You're Going to Love This!

Being told that you will love something makes it exponentially harder to actually love that thing. This is a fact, as unimpeachable and immutable as the fact that cake is better than pie. Again, these are facts, and they are not up for debate.

It is for this reason that I have to this point held fast on not playing Heavy Rain. It's not willful stubbornness, or at least not any kind of bullheadedness that I have the faculties to control. It's just that as each person, a long line in seemingly endless succession, informed me of how very much I would love the game, I felt the barriers go up like watching the opening credits of Get Smart in reverse. No, I wanted to say, I will not, and it's your damn fault!

Maybe it's that the bar becomes so high as accolades become an avalanche of expectation, and that feeling of uncertainty which so deliciously fosters a sense of surprise is lost under the overwhelming perceptions of those who advocate for the game. Maybe it's just that I'm kind of a contrarian dink. Either way, as I wandered toward the checkout counter yesterday with Heavy Rain in hand, I had a sinking feeling of money poorly spent.

It's not fair. Not in the least. But, as I plugged the game disc into the long dormant drive, waited the predictable eternity for the PS3 to update using what I assume is a dial-up connection and an abacus, and plunged into the exciting world of getting dressed, I had to actively fight not to pick out any tiny flaw as though I were collecting evidence for a grand jury indictment.

"Is this really the voice acting I'm going to be subjected to the whole game?" I thought. "At least if something bad happens to these kids I won't have to listen to them talk." Had there been a QTE that allows you to shrug in apathy, I would have Generation X'd that whole intro.

I stress: This is a terrible way to approach a game, and I have no one but myself to blame.

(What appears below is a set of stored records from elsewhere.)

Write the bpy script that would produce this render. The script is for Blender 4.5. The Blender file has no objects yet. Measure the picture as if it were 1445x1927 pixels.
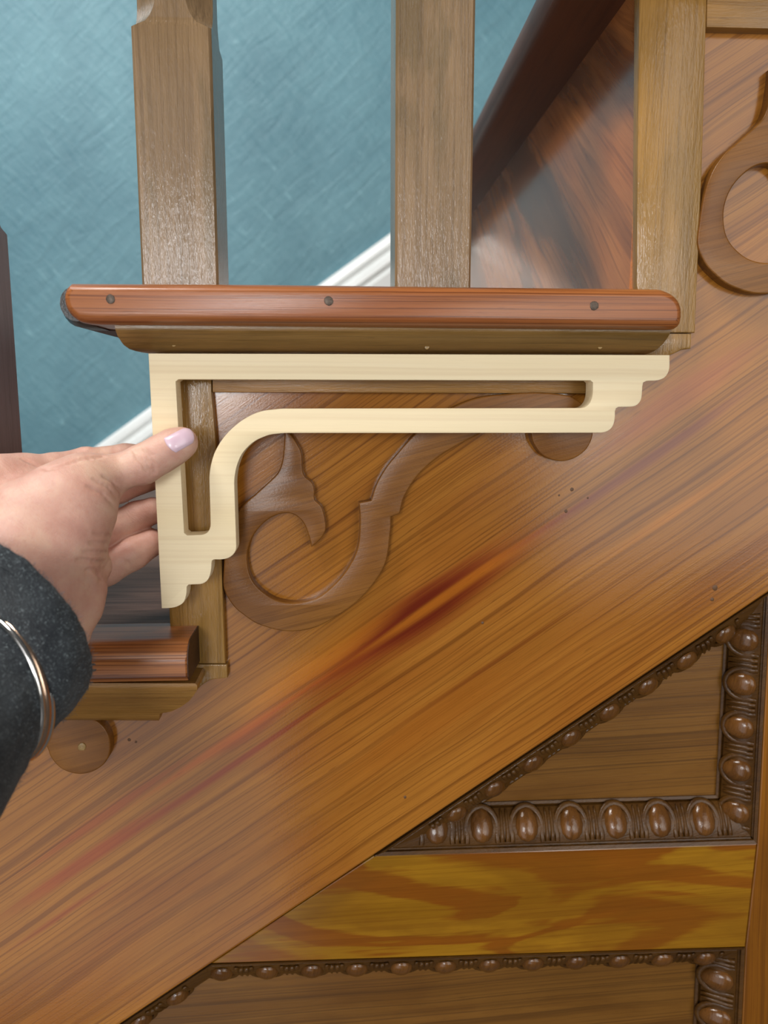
import bpy, bmesh, math, random
import numpy as np
from mathutils import Vector, Matrix, geometry

random.seed(7)
rng = np.random.default_rng(7)
scene = bpy.context.scene
COL = scene.collection
R = math.radians

# ------------------------------------------------------------------ camera
W_PX, H_PX, F_PX = 1445.0, 1927.0, 1447.0
YAW, PITCH, ROLL, CAM_Y = 3.2, 8.5, 0.07, -0.40
cam_d = bpy.data.cameras.new('camera')
cam = bpy.data.objects.new('camera', cam_d)
COL.objects.link(cam)
CAM_ROT = (Matrix.Rotation(R(-YAW), 4, 'Z') @ Matrix.Rotation(R(90 - PITCH), 4, 'X') @ Matrix.Rotation(R(ROLL), 4, 'Z'))
cam.matrix_world = Matrix.Translation((0, CAM_Y, 0)) @ CAM_ROT
cam_d.sensor_fit = 'VERTICAL'
cam_d.sensor_height = 36.0
cam_d.lens = F_PX / H_PX * 36.0
cam_d.clip_start = 0.01
cam_d.dof.use_dof = True
cam_d.dof.focus_distance = 0.395
cam_d.dof.aperture_fstop = 8.0
scene.camera = cam

# ------------------------------------------------------------------ world and light
scene.view_settings.view_transform = 'Standard'
scene.view_settings.look = 'None'
scene.view_settings.gamma = 1.0
scene.view_settings.use_curve_mapping = False
scene.view_settings.exposure = 0.0
world = bpy.data.worlds.new('hall_daylight')
scene.world = world
world.use_nodes = True
world.node_tree.nodes['Background'].inputs[0].default_value = (1.0, 0.96, 0.92, 1)
world.node_tree.nodes['Background'].inputs[1].default_value = 0.085


def area(name, loc, target, sx, sy, power, color):
    d = bpy.data.lights.new(name, 'AREA')
    d.shape = 'RECTANGLE'
    d.size, d.size_y, d.energy, d.color = sx, sy, power, color
    o = bpy.data.objects.new(name, d)
    COL.objects.link(o)
    o.location = loc
    o.rotation_euler = (Vector(target) - Vector(loc)).to_track_quat('-Z', 'Y').to_euler()
    return o


# glazed hall door behind the viewer's left shoulder, a window behind the right; the brightest pane of each shows in the varnish
area('hall_door_light', (-0.93, -2.0, -0.45), (-0.93, 0, -0.45), 1.48, 3.2, 17, (1.0, 0.985, 1.0))
area('hall_door_bright_pane', (-0.48, -1.98, 0.24), (-0.48, 0, 0.24), 0.34, 0.56, 14, (0.95, 0.98, 1.0))
area('hall_window_light', (1.30, -2.0, 0.45), (1.30, 0, 0.45), 1.30, 2.0, 21, (1.0, 0.98, 0.94))
area('hall_window_bright_pane', (0.66, -1.98, 0.12), (0.66, 0, 0.12), 0.2, 0.4, 3, (1.0, 0.98, 0.92))
# ceiling light of the hall, high and to the left in front of the stair
area('hall_ceiling_light', (-0.62, -0.46, 1.35), (0.0, 0.0, -0.1), 0.45, 0.45, 21, (1.0, 0.97, 0.93))
# added unseen fill light, brightening the far wall and the riser
area('stairwell_fill_light', (-1.3, 0.25, 1.35), (-0.1, 0.7, 0.0), 0.8, 0.5, 12, (0.97, 0.99, 1.0))


# ------------------------------------------------------------------ projection helpers: a measured pixel onto the vertical plane Y = y
def P(px, py, y=0.0):
    d = CAM_ROT.to_3x3() @ Vector(((px - W_PX / 2) / F_PX, -(py - H_PX / 2) / F_PX, -1.0))
    t = (y - CAM_Y) / d.y
    return Vector((d.x * t, y, d.z * t))


def XZ(pts, y):
    return [(P(a, b, y).x, P(a, b, y).z) for a, b in pts]


# ------------------------------------------------------------------ object helpers
def link(name, me, mat=None, parent=None, smooth=None):
    o = bpy.data.objects.new(name, me)
    COL.objects.link(o)
    if mat:
        me.materials.append(mat)
    if smooth is not None:
        me.polygons.foreach_set('use_smooth', [True] * len(me.polygons))
        if smooth < 180:
            me.set_sharp_from_angle(angle=R(smooth))
    if parent:
        o.parent = parent
        o.location = -Vector(parent_world(parent))
    return o


def parent_world(o):
    v = Vector(o.location)
    while o.parent:
        o = o.parent
        v = v + Vector(o.location)
    return v


def mesh(name, verts, faces):
    me = bpy.data.meshes.new(name)
    me.from_pydata([tuple(v) for v in verts], [], faces)
    me.update()
    return me


def fix_normals(me):
    bm = bmesh.new()
    bm.from_mesh(me)
    bmesh.ops.recalc_face_normals(bm, faces=bm.faces)
    bm.to_mesh(me)
    bm.free()
    return me


def tag(o, label, cat, group=None):
    o['label'] = label
    o['category'] = cat
    if group:
        o['group'] = group
    return o


def thing(name, loc, label, cat, group=None):
    o = bpy.data.objects.new(name, None)
    COL.objects.link(o)
    o.empty_display_size = 0.02
    o.location = loc
    return tag(o, label, cat, group)


def rebase(o, loc):
    """move a top-level mesh's origin to loc"""
    loc = Vector(loc)
    o.data.transform(Matrix.Translation(-loc))
    o.location = loc
    return o


def smooth_line(pts, closed=False, step=0.0012, corner=48):
    """Catmull-Rom through the points, keeping sharp corners"""
    n = len(pts)
    p = [np.array(q, float) for q in pts]
    out = []
    rngi = n if closed else n - 1

    def tang(i):
        if not closed and (i == 0 or i == n - 1):
            return None
        a, b, c = p[(i - 1) % n], p[i], p[(i + 1) % n]
        u, v = b - a, c - b
        lu, lv = np.linalg.norm(u), np.linalg.norm(v)
        cosang = np.dot(u, v) / (lu * lv + 1e-12)
        if cosang < math.cos(R(corner)):
            return None
        t = (u / lu) * lu**2 + (v / lv) * lv**2
        if max(lu, lv) > 4 * min(lu, lv) and cosang < math.cos(R(20)):
            return None
        return t / (np.linalg.norm(t) + 1e-12)
    T = [tang(i) for i in range(n)]
    for i in range(rngi):
        a, b = p[i], p[(i + 1) % n]
        L = np.linalg.norm(b - a)
        ta, tb = T[i], T[(i + 1) % n]
        m = max(1, int(L / step))
        d = (b - a) / (L + 1e-12)
        ta = d if ta is None or L > 0.03 else ta
        tb = d if L > 0.03 else tb
        tb = d if tb is None else tb
        if np.dot(ta, d) > 0.9995 and np.dot(tb, d) > 0.9995:
            m = max(1, int(L / 0.02))
        for k in range(m):
            s = k / m
            h00, h10, h01, h11 = 2*s**3-3*s**2+1, s**3-2*s**2+s, -2*s**3+3*s**2, s**3-s**2
            out.append(tuple(h00*a + h10*L*ta + h01*b + h11*L*tb))
    if not closed:
        out.append(tuple(p[-1]))
    return out


def area2(pts):
    return sum(pts[i][0]*pts[(i+1) % len(pts)][1] - pts[(i+1) % len(pts)][0]*pts[i][1] for i in range(len(pts)))/2


def inset(pts, d):
    """offset a CCW loop inwards by d"""
    n = len(pts)
    out = []
    for i in range(n):
        a, b, c = (np.array(pts[(i-1) % n]), np.array(pts[i]), np.array(pts[(i+1) % n]))
        u, v = b-a, c-b
        u = u/(np.linalg.norm(u)+1e-12)
        v = v/(np.linalg.norm(v)+1e-12)
        nu, nv = np.array([-u[1], u[0]]), np.array([-v[1], v[0]])
        m = nu+nv
        lm = np.linalg.norm(m)
        if lm < 1e-6:
            out.append(tuple(b))
            continue
        m = m/lm
        k = d/max(0.5, float(np.dot(m, nu)))
        out.append(tuple(b+m*k))
    return out


def extrude(name, outline, y0, y1, holes=(), bevel=0.0006, segs=2, layers=None, yfun=None):
    """a board: outline in XZ, front face at y0, back at y1, rounded front arris"""
    loops = [list(outline)] + [list(h) for h in holes]
    if area2(loops[0]) < 0:
        loops[0].reverse()
    for h in loops[1:]:
        if area2(h) > 0:
            h.reverse()
    if layers is None:
        layers = []
        for k in range(segs+1):
            a = (k/segs)*math.pi/2
            layers.append((bevel*(1-math.sin(a)), y0+bevel*(1-math.cos(a))))
        layers.append((0.0, y1))
    verts, faces = [], []
    starts = []
    for L in loops:
        st = []
        for (ins, y) in layers:
            st.append(len(verts))
            q = inset(L, ins) if ins else L
            verts += [(a, y, b) for a, b in q]
        starts.append(st)
        n = len(L)
        for k in range(len(layers)-1):
            for i in range(n):
                j = (i+1) % n
                faces.append((st[k]+i, st[k]+j, st[k+1]+j, st[k+1]+i))
    for which in (0, len(layers)-1):
        polys, idx = [], []
        for li, L in enumerate(loops):
            n = len(L)
            polys.append([Vector((verts[starts[li][which]+i][0], verts[starts[li][which]+i][2], 0)) for i in range(n)])
            idx += [starts[li][which]+i for i in range(n)]
        for t in geometry.tessellate_polygon(polys):
            faces.append(tuple(idx[i] for i in t))
    return fix_normals(mesh(name, verts, faces))


def loft(name, rings, closed=True, caps=True):
    verts, faces = [], []
    m = len(rings[0])
    for r in rings:
        verts += [tuple(v) for v in r]
    for k in range(len(rings)-1):
        for i in range(m if closed else m-1):
            j = (i+1) % m
            faces.append((k*m+i, k*m+j, (k+1)*m+j, (k+1)*m+i))
    if caps and closed:
        faces.append(tuple(range(m)))
        faces.append(tuple((len(rings)-1)*m+i for i in range(m)))
    return fix_normals(mesh(name, verts, faces))


def tube_rings(path, radii, seg=8):
    rings = []
    n = len(path)
    path = [Vector(q) for q in path]
    up = Vector((0, 1, 0))
    for i in range(n):
        t = (path[min(i+1, n-1)]-path[max(i-1, 0)]).normalized()
        a = up-t*up.dot(t)
        if a.length < 1e-4:
            a = Vector((1, 0, 0))-t*t.x
        a.normalize()
        b = t.cross(a)
        rr = radii[i] if hasattr(radii, '__len__') else radii
        rings.append([path[i]+a*(rr*math.cos(2*math.pi*k/seg))+b*(rr*math.sin(2*math.pi*k/seg)) for k in range(seg)])
    return rings


# ------------------------------------------------------------------ materials
def srgb(r, g, b):
    def f(c):
        c /= 255.0
        return c/12.92 if c <= 0.04045 else ((c+0.055)/1.055)**2.4
    return (f(r), f(g), f(b), 1.0)


class NT:
    def __init__(self, name):
        self.m = bpy.data.materials.new(name)
        self.m.use_nodes = True
        self.t = self.m.node_tree
        self.bsdf = self.t.nodes['Principled BSDF']

    def put(self, sock, v):
        if isinstance(v, bpy.types.NodeSocket):
            self.t.links.new(v, sock)
        elif v is not None:
            sock.default_value = v

    def math(self, op, a, b=None, c=None):
        n = self.t.nodes.new('ShaderNodeMath')
        n.operation = op
        for i, v in enumerate((a, b, c)):
            if v is not None:
                self.put(n.inputs[i], v)
        return n.outputs[0]

    def dot(self, v, k):
        n = self.t.nodes.new('ShaderNodeVectorMath')
        n.operation = 'DOT_PRODUCT'
        self.put(n.inputs[0], v)
        n.inputs[1].default_value = k
        return n.outputs['Value']

    def pos(self):
        return self.t.nodes.new('ShaderNodeNewGeometry').outputs['Position']

    def xyz(self, a, b, c):
        n = self.t.nodes.new('ShaderNodeCombineXYZ')
        for i, v in enumerate((a, b, c)):
            self.put(n.inputs[i], v)
        return n.outputs[0]

    def noise(self, vec, scale, detail=3.0, rough=0.55, dist=0.0):
        n = self.t.nodes.new('ShaderNodeTexNoise')
        self.put(n.inputs['Vector'], vec)
        n.inputs['Scale'].default_value = scale
        n.inputs['Detail'].default_value = detail
        n.inputs['Roughness'].default_value = rough
        n.inputs['Distortion'].default_value = dist
        return n.outputs['Fac']

    def ramp(self, fac, stops, interp='LINEAR'):
        n = self.t.nodes.new('ShaderNodeValToRGB')
        n.color_ramp.interpolation = interp
        e = n.color_ramp.elements
        while len(e) < len(stops):
            e.new(0.5)
        for i, (p, c) in enumerate(stops):
            e[i].position = p
            e[i].color = c
        self.put(n.inputs[0], fac)
        return n.outputs[0]

    def maprange(self, v, a, b, c, d, smooth=False):
        n = self.t.nodes.new('ShaderNodeMapRange')
        if smooth:
            n.interpolation_type = 'SMOOTHSTEP'
        self.put(n.inputs[0], v)
        for i, k in enumerate((a, b, c, d)):
            self.put(n.inputs[i+1], k)
        return n.outputs[0]

    def mix(self, fac, a, b, mode='MIX'):
        n = self.t.nodes.new('ShaderNodeMix')
        n.data_type = 'RGBA'
        n.blend_type = mode
        self.put(n.inputs[0], fac)
        self.put(n.inputs[6], a)
        self.put(n.inputs[7], b)
        return n.outputs[2]

    def bump(self, h, strength, dist, normal=None):
        n = self.t.nodes.new('ShaderNodeBump')
        n.inputs['Strength'].default_value = strength
        n.inputs['Distance'].default_value = dist
        self.put(n.inputs['Height'], h)
        if normal is not None:
            self.put(n.inputs['Normal'], normal)
        return n.outputs[0]

    def out(self, **kw):
        for k, v in kw.items():
            self.put(self.bsdf.inputs[k.replace('_', ' ')], v)
        return self.m


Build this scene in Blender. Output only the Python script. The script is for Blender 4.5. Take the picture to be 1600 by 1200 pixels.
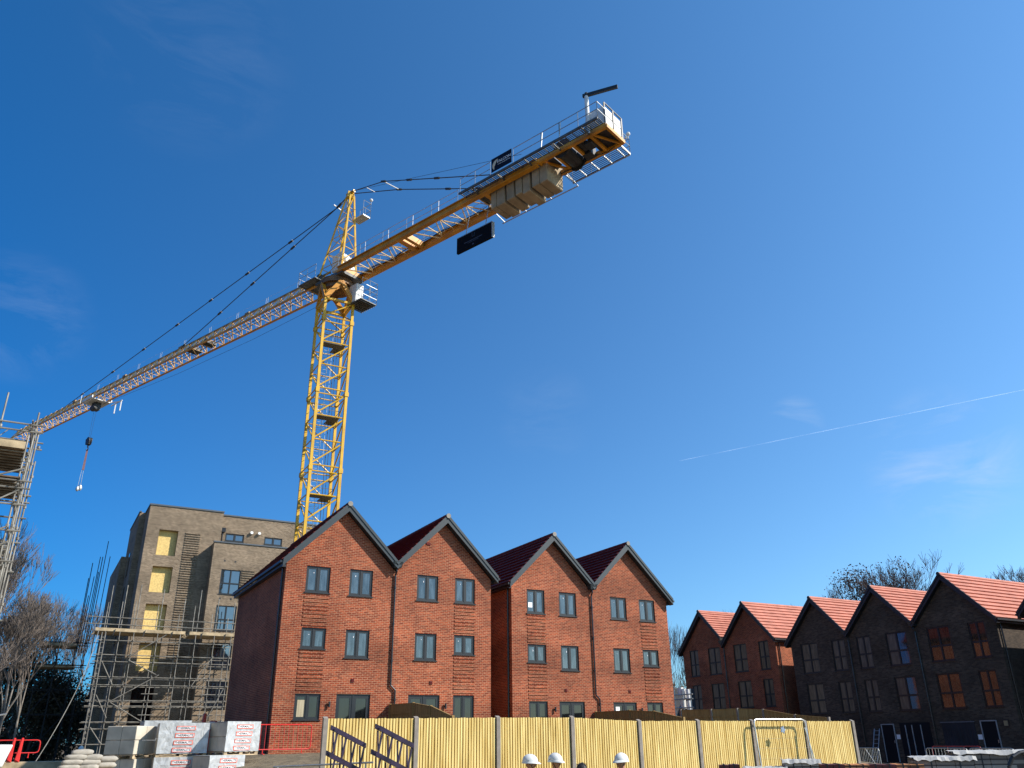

I bring this all up so I can get to this paragraph, however, and it is hopefully my one opportunity for redemption. Following the first big emotional gut-punch of the game, a moment I watched with a kind of detached fascination but little investment, I finally hit the first action moment of the game, and for a second there I got it. It made sense what the game was capable of, and why everyone's been going on about it.

That was a good moment. I will try to build from that.


"This is a fact, as unimpeachable and immutable as the fact that cake is better than pie." You lost me right there. You are a crazy man, and I won't read this rubbish!